Both Hansen and Ireland made a big statement from the opening set-piece of the match, with the wingman brushing away his opposite number, British & Irish Lions wing Louis Rees-Zammit, on a long run down the left from a scrum just outside the Ireland 22:

Only a couple of minutes later, promise was converted into reward:

The attacking theme is similar to Scotland’s in the Calcutta Cup game, but the means are very different. Instead of kicking, Ireland employ three forward drives from lineout to draw the Welsh full-back Liam Williams over to the open-side of the field. They had worked out that the combination of number 10 Johnny Sexton, number 15 Hugo Keenan and Mack Hansen (in the white hat) will outweigh Williams’ attempts to get back to support Rees-Zammit on the other side of the field:

The three Irishmen will just get to the target area quicker, and in greater numbers than Wales.

The use of Mack Hansen’s number 10 skill-set, particularly on attacking left-to-right movements, was a joy to behold – at least for supporters donning the emerald green:

In the first example, Hansen is inserted at first receiver from a lineout in order to bring Bundee Aki on to the ball, then re-ruck effectively over the top of him and draw the penalty. In the second, he makes the critical extra man, ghosting into the line off Sexton’s shoulder to link with Aki and create space for Garry Ringrose in the 13 channel.

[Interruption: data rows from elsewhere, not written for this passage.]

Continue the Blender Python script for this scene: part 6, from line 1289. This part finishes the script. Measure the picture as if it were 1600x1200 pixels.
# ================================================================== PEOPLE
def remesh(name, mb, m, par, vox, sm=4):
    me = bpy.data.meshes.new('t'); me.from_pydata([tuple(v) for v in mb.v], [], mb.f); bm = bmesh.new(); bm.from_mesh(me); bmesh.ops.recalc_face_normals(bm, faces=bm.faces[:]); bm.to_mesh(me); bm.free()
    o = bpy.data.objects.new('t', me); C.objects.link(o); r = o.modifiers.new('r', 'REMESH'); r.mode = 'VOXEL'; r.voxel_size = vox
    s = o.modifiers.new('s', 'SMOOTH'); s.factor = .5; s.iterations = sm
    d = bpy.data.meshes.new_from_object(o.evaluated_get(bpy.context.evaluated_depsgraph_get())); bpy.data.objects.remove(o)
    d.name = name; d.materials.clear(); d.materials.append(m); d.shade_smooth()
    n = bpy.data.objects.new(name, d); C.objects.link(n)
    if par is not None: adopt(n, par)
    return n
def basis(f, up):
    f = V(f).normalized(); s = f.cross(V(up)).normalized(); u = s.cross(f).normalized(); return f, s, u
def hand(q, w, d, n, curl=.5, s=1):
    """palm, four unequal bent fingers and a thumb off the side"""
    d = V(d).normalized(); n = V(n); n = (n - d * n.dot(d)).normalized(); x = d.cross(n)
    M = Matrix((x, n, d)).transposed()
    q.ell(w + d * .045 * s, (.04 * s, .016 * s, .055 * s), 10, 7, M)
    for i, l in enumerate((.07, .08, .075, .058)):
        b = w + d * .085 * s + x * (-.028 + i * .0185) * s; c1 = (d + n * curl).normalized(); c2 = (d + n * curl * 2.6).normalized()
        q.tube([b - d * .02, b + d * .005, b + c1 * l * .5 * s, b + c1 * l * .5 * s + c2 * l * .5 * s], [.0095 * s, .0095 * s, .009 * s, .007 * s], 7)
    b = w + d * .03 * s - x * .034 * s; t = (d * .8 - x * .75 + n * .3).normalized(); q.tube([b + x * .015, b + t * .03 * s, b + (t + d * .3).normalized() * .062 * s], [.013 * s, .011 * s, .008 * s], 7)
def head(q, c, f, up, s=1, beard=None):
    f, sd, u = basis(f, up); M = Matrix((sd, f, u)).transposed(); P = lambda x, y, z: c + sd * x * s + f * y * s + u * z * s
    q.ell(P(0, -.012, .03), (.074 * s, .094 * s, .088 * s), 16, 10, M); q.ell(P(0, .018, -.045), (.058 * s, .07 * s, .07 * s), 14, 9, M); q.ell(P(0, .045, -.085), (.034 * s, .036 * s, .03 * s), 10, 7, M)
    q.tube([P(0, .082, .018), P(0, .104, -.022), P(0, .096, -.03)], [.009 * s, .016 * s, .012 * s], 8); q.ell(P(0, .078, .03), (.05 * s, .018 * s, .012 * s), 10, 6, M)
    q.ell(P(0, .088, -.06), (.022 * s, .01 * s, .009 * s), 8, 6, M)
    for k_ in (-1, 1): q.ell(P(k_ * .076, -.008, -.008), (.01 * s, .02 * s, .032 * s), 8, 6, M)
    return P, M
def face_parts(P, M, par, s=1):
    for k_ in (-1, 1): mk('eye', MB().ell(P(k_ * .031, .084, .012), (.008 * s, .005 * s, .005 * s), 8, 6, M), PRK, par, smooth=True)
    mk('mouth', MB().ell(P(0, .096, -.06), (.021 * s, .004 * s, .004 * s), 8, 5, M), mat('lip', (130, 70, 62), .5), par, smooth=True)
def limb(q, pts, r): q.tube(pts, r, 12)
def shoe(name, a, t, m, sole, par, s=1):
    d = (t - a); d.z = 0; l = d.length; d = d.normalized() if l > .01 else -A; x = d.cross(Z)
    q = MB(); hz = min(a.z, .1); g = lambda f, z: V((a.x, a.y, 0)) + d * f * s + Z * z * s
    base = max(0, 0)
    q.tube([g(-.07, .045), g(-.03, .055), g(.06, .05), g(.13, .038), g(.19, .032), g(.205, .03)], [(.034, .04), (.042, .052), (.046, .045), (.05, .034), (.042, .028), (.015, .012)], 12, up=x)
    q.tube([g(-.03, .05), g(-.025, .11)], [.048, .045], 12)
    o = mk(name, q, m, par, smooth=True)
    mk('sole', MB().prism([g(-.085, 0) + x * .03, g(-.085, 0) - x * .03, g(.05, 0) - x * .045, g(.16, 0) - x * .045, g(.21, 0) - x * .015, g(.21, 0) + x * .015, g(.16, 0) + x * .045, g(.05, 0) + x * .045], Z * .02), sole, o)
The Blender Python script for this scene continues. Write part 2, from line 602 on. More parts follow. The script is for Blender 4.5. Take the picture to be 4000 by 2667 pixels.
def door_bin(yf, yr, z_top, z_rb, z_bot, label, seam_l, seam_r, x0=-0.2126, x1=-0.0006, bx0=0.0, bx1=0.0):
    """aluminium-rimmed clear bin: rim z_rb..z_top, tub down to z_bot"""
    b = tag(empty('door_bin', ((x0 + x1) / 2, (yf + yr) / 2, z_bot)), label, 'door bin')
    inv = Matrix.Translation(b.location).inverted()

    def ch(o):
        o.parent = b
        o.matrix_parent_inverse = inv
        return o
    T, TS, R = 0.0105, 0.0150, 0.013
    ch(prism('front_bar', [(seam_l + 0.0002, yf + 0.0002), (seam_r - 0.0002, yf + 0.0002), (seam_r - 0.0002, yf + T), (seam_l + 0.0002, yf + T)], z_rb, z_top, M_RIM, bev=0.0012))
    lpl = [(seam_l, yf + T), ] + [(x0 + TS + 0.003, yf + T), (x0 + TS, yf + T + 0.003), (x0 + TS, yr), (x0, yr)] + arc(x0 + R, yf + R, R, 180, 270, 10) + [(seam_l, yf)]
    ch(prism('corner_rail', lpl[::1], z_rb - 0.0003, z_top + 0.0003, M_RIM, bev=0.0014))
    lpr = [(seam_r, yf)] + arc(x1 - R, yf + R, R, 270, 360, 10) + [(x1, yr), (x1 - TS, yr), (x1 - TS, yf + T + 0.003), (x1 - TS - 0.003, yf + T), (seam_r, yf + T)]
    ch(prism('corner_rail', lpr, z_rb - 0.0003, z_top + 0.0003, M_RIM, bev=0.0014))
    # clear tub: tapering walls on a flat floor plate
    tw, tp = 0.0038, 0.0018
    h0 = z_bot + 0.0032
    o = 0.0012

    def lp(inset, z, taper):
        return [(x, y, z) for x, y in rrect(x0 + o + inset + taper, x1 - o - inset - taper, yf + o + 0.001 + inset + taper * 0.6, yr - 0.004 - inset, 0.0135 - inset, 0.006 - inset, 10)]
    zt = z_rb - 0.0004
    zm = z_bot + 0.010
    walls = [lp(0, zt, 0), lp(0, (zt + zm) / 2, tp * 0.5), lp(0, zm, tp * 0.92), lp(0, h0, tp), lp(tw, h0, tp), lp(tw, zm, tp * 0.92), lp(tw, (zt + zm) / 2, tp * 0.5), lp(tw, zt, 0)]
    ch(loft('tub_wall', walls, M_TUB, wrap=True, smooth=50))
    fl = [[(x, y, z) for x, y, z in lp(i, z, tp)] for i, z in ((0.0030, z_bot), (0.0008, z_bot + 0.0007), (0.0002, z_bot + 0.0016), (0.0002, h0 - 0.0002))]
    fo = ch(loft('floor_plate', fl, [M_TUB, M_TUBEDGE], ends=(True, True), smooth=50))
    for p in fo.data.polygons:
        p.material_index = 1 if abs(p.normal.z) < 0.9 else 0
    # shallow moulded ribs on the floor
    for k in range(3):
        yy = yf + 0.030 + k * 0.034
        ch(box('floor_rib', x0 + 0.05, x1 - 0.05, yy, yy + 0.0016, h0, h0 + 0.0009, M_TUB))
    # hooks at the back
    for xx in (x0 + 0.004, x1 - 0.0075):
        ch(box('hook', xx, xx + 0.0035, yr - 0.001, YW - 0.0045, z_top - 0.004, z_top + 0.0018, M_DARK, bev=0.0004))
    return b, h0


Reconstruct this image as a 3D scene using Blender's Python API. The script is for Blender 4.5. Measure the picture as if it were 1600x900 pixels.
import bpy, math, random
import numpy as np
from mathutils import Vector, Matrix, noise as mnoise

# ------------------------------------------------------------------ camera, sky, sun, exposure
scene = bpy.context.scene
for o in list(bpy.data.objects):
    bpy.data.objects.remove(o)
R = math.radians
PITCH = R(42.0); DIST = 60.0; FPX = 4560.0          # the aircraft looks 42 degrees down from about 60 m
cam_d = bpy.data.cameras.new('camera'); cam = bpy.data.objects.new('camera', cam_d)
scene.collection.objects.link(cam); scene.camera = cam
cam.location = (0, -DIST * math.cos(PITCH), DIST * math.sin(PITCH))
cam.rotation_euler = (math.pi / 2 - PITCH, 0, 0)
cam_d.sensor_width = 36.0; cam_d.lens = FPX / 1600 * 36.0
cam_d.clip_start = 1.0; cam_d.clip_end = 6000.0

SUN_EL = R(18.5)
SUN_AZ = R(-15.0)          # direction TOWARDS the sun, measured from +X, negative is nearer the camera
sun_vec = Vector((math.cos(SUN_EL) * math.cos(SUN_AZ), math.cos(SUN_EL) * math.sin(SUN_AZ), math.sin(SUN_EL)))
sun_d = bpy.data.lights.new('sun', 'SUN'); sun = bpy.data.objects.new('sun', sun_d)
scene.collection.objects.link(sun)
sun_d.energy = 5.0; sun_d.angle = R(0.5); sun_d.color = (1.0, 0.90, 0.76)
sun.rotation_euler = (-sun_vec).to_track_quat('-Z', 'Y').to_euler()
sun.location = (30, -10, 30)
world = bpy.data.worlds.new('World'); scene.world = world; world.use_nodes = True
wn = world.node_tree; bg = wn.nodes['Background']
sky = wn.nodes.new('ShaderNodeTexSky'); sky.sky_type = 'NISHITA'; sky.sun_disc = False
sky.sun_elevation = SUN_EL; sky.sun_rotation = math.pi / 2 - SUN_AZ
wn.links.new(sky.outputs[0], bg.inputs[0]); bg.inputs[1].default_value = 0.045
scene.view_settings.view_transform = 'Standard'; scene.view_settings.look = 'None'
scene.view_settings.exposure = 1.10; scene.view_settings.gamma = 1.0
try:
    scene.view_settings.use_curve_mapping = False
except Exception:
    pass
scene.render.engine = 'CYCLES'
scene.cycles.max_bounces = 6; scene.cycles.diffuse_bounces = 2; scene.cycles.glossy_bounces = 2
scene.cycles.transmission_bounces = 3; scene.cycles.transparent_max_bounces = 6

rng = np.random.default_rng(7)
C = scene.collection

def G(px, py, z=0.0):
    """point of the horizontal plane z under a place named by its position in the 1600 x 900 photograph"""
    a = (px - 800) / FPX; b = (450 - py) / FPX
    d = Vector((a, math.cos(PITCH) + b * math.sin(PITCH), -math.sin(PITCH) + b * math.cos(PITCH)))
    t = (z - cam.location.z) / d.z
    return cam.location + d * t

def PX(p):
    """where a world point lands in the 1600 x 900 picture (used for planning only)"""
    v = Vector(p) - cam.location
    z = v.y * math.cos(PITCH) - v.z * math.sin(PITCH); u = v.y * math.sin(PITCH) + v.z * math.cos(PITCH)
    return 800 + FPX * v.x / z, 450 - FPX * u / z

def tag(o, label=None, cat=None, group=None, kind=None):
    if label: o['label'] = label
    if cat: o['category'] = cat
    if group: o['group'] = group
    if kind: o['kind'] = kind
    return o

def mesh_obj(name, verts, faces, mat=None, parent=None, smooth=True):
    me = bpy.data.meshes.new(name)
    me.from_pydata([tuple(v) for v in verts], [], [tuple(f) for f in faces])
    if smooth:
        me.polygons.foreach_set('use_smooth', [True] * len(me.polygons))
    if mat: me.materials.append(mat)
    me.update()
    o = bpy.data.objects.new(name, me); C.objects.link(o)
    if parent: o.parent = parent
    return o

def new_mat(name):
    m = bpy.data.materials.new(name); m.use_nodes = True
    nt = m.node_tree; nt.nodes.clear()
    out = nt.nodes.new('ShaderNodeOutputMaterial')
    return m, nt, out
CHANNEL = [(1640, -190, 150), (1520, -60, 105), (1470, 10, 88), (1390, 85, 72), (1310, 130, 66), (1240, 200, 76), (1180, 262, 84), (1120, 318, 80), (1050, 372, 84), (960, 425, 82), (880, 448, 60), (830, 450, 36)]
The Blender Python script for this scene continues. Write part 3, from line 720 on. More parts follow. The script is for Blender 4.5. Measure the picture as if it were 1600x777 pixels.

It was not the only occasion that Hansen’s presence made a key difference on attack moving towards the right touch-line:

With his additional value as a passer with number 10 quality, Hansen can get the ball away in the tackle of Liam Williams and help stretch the Wales defence to the right corner of the field. On the very next play, Ireland were able to exploit the extra work demanded of the Welsh forwards in defence:

The third try of the game for the men in green followed in short order after Josh van der Flier’s bust up the middle.

Hansen’s work rate in defence was just as impressive. Here he is, making a try-saving tackle on Johnny McNicholl on the right:

A couple of phases later, he is already back in his natural spot on the wide left, and ensuring Wales do not have any advantage to that side:

On the day, there was only one winner in the individual match-up between the Australian-born Brumby and the British & Irish Lion in direct opposition to him.

Louis Rees-Zammit’s six runs for 23 metres, with one break and no defenders beaten, paled in comparison to Mack Hansen’s 10 for a match-leading 105 metres, with two breaks and three defenders beaten. Hansen shut the Welshman down comprehensively on defence, just for good measure. No wonder he earned the man-of the match award on debut for his adopted homeland, Ireland.

Summary
As one Australian’s star rises in the Northern Hemisphere, so another’s is beginning to wane. The media pressure on Eddie Jones’ position as head coach of England will only continue to grow if another Six Nations campaign has a negative outcome.

He has Italy away and Wales at Twickenham to look forward to over the next couple of rounds, so England should enter the final stages of the competition in the black. It is the last two matches, versus Ireland and France, which will tell the tale of the tape and decide whether England’s 2022 tournament has been a success or a failure. They may even influence whether Eddie Jones stays on as coach until next year’s World Cup.

No such problems in Ireland, where Mack Hansen’s meteoric rise gained further momentum in the ‘Leinster Plus’ system favoured by Andy Farrell and co. Hansen had a stormer on debut, winning the man-of-the-match award, making the most metres and clean breaks, and prompting his coach to comment:

“We’re not surprised – he’s got the temperament for handling debuts.

“He’s very cool, calm and collected in how he plays the game and it suits how we play as well.”

Mack Hansen and the way Ireland want to play the game fit together like hand and glove, and he ended up looking more like a seasoned veteran than what he is – a rookie. The nagging question is: could he be doing just as good a job for the Brumbies and the Wallabies, had he remained at home?